The Center Theatre Group, whose theaters include the Mark Taper Forum, Ahmanson Theatre and Kirk Douglas Theatre; the La Mirada Theatre for the Performing Arts in La Mirada; and the El Portal Theatre in North Hollywood, have expressed interest in assisting Pasadena Playhouse, Onagan said.

“This is not something we are advocating; this is not something that we are telling our subscribers,” Onagan said by phone from her office in Pasadena. At the same time, “we are so grateful. Right now we’re just keeping a list of everyone that wants to help.”

As such, Glendale Centre Theatre has been “low key about it,” Dietlein said as he sat on the set of “See How They Run” Friday afternoon.

“I was shocked,” he said of the Pasadena Playhouse announcement. “The Playhouse is an amazing theater.”

It is not unusual, said Dietlein, who is a third-generation producer at Glendale Centre Theatre, to see performance arts venues come together in support of one another.

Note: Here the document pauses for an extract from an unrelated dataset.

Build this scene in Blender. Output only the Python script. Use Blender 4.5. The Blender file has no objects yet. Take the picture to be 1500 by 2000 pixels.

One recent example is when Music Theater of Southern California closed in 2001, he said.

“They called a number of theaters and asked if they would be willing to let its season ticket holders come, because [they couldn’t] refund their tickets,” Dietlein said. While theater attendance is low due to the economy, Dietlein assured Glendale Centre Theatre that patrons need not worry that their theater would end up in the same boat as the Pasadena Playhouse. For starters, the Pasadena Playhouse is a nonprofit that depends on donations, and Glendale Centre Theatre is a for-profit, Dietlein said. Glendale Centre Theatre also divides the technical work among its staff, technicians and performers. The theater will have actors onstage one night, and those same actors will be hanging lights the next afternoon. This reduces the cost of having to hire additional staff and technicians, Dietlein added.

“We are not able to hire big crews, big staff,” he said. “The way my grandparents [and] my parents started the theater [was] you do everything. Because I do that, it cuts the expenses down a little bit. We’re able to weather the storm a little bit.”

Ticket prices are also relatively low, he said, with general admission tickets starting at $21.